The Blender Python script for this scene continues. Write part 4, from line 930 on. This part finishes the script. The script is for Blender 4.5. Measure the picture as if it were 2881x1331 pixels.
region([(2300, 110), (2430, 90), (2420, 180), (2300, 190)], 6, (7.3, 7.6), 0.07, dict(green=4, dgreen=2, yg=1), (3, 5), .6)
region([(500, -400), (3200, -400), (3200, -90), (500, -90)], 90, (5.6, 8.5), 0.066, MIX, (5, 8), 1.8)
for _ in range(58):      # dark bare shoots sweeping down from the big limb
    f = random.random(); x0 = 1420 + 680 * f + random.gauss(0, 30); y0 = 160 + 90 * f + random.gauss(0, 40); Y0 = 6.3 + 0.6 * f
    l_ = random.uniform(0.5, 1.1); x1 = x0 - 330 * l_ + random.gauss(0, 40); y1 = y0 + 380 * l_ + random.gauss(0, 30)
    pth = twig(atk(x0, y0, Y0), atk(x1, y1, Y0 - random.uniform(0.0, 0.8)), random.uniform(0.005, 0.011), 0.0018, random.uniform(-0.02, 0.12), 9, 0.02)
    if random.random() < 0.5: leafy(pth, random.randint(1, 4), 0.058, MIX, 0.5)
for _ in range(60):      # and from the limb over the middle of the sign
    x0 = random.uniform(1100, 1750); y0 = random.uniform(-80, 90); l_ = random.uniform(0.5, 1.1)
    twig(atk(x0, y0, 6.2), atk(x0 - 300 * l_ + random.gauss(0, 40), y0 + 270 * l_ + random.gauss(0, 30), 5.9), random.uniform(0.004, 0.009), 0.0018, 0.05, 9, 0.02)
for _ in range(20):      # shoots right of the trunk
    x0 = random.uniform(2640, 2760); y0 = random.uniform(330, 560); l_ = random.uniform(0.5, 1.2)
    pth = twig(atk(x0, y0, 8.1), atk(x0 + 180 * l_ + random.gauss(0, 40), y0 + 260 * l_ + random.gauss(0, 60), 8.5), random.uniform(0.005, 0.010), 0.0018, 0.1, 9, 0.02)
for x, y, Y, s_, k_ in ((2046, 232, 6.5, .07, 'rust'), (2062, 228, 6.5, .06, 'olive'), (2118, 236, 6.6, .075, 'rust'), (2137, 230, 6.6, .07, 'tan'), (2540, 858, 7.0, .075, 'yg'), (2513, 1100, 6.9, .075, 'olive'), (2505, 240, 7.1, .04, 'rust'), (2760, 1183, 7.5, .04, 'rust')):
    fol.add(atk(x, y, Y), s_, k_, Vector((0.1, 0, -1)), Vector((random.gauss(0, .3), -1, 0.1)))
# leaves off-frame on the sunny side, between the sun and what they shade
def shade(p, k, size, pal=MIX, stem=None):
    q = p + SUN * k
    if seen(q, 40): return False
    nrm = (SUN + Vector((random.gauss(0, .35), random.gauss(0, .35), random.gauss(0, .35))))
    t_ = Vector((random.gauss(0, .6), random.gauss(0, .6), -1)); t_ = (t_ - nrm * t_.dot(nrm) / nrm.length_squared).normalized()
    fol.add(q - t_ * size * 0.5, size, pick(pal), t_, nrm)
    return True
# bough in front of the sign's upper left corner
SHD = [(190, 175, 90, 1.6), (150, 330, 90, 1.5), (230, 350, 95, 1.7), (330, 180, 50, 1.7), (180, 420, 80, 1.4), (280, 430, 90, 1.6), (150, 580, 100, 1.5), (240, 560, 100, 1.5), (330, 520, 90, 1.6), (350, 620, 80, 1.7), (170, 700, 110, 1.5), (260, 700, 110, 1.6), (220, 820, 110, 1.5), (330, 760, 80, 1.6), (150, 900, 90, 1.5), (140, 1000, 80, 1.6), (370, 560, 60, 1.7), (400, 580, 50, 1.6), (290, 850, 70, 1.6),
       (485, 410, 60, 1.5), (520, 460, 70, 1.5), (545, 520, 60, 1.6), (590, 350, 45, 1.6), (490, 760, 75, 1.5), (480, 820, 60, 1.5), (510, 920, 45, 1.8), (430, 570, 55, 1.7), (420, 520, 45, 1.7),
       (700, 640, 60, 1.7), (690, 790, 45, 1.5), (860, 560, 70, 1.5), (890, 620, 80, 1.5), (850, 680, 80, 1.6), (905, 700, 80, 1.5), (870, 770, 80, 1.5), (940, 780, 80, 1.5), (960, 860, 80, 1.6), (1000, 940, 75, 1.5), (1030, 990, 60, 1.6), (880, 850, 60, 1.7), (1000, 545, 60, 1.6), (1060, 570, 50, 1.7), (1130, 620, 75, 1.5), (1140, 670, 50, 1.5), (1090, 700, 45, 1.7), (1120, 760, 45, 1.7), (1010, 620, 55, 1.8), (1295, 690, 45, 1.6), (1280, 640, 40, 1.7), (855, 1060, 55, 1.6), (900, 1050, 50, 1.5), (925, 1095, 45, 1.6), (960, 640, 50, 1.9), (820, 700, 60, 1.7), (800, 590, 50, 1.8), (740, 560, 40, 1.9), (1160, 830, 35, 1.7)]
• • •
● GIVEN PROBLEM: Reproduce the complete data exactly as presented above.

● SOLUTION TO THIS EXERCISE:
The Blender Python script for this scene continues. Write part 4, from line 930 on. This part finishes the script. The script is for Blender 4.5. Measure the picture as if it were 2881x1331 pixels.
region([(2300, 110), (2430, 90), (2420, 180), (2300, 190)], 6, (7.3, 7.6), 0.07, dict(green=4, dgreen=2, yg=1), (3, 5), .6)
region([(500, -400), (3200, -400), (3200, -90), (500, -90)], 90, (5.6, 8.5), 0.066, MIX, (5, 8), 1.8)
for _ in range(58):      # dark bare shoots sweeping down from the big limb
    f = random.random(); x0 = 1420 + 680 * f + random.gauss(0, 30); y0 = 160 + 90 * f + random.gauss(0, 40); Y0 = 6.3 + 0.6 * f
    l_ = random.uniform(0.5, 1.1); x1 = x0 - 330 * l_ + random.gauss(0, 40); y1 = y0 + 380 * l_ + random.gauss(0, 30)
    pth = twig(atk(x0, y0, Y0), atk(x1, y1, Y0 - random.uniform(0.0, 0.8)), random.uniform(0.005, 0.011), 0.0018, random.uniform(-0.02, 0.12), 9, 0.02)
    if random.random() < 0.5: leafy(pth, random.randint(1, 4), 0.058, MIX, 0.5)
for _ in range(60):      # and from the limb over the middle of the sign
    x0 = random.uniform(1100, 1750); y0 = random.uniform(-80, 90); l_ = random.uniform(0.5, 1.1)
    twig(atk(x0, y0, 6.2), atk(x0 - 300 * l_ + random.gauss(0, 40), y0 + 270 * l_ + random.gauss(0, 30), 5.9), random.uniform(0.004, 0.009), 0.0018, 0.05, 9, 0.02)
for _ in range(20):      # shoots right of the trunk
    x0 = random.uniform(2640, 2760); y0 = random.uniform(330, 560); l_ = random.uniform(0.5, 1.2)
    pth = twig(atk(x0, y0, 8.1), atk(x0 + 180 * l_ + random.gauss(0, 40), y0 + 260 * l_ + random.gauss(0, 60), 8.5), random.uniform(0.005, 0.010), 0.0018, 0.1, 9, 0.02)
for x, y, Y, s_, k_ in ((2046, 232, 6.5, .07, 'rust'), (2062, 228, 6.5, .06, 'olive'), (2118, 236, 6.6, .075, 'rust'), (2137, 230, 6.6, .07, 'tan'), (2540, 858, 7.0, .075, 'yg'), (2513, 1100, 6.9, .075, 'olive'), (2505, 240, 7.1, .04, 'rust'), (2760, 1183, 7.5, .04, 'rust')):
    fol.add(atk(x, y, Y), s_, k_, Vector((0.1, 0, -1)), Vector((random.gauss(0, .3), -1, 0.1)))
# leaves off-frame on the sunny side, between the sun and what they shade
def shade(p, k, size, pal=MIX, stem=None):
    q = p + SUN * k
    if seen(q, 40): return False
    nrm = (SUN + Vector((random.gauss(0, .35), random.gauss(0, .35), random.gauss(0, .35))))
    t_ = Vector((random.gauss(0, .6), random.gauss(0, .6), -1)); t_ = (t_ - nrm * t_.dot(nrm) / nrm.length_squared).normalized()
    fol.add(q - t_ * size * 0.5, size, pick(pal), t_, nrm)
    return True
# bough in front of the sign's upper left corner
SHD = [(190, 175, 90, 1.6), (150, 330, 90, 1.5), (230, 350, 95, 1.7), (330, 180, 50, 1.7), (180, 420, 80, 1.4), (280, 430, 90, 1.6), (150, 580, 100, 1.5), (240, 560, 100, 1.5), (330, 520, 90, 1.6), (350, 620, 80, 1.7), (170, 700, 110, 1.5), (260, 700, 110, 1.6), (220, 820, 110, 1.5), (330, 760, 80, 1.6), (150, 900, 90, 1.5), (140, 1000, 80, 1.6), (370, 560, 60, 1.7), (400, 580, 50, 1.6), (290, 850, 70, 1.6),
       (485, 410, 60, 1.5), (520, 460, 70, 1.5), (545, 520, 60, 1.6), (590, 350, 45, 1.6), (490, 760, 75, 1.5), (480, 820, 60, 1.5), (510, 920, 45, 1.8), (430, 570, 55, 1.7), (420, 520, 45, 1.7),
       (700, 640, 60, 1.7), (690, 790, 45, 1.5), (860, 560, 70, 1.5), (890, 620, 80, 1.5), (850, 680, 80, 1.6), (905, 700, 80, 1.5), (870, 770, 80, 1.5), (940, 780, 80, 1.5), (960, 860, 80, 1.6), (1000, 940, 75, 1.5), (1030, 990, 60, 1.6), (880, 850, 60, 1.7), (1000, 545, 60, 1.6), (1060, 570, 50, 1.7), (1130, 620, 75, 1.5), (1140, 670, 50, 1.5), (1090, 700, 45, 1.7), (1120, 760, 45, 1.7), (1010, 620, 55, 1.8), (1295, 690, 45, 1.6), (1280, 640, 40, 1.7), (855, 1060, 55, 1.6), (900, 1050, 50, 1.5), (925, 1095, 45, 1.6), (960, 640, 50, 1.9), (820, 700, 60, 1.7), (800, 590, 50, 1.8), (740, 560, 40, 1.9), (1160, 830, 35, 1.7)]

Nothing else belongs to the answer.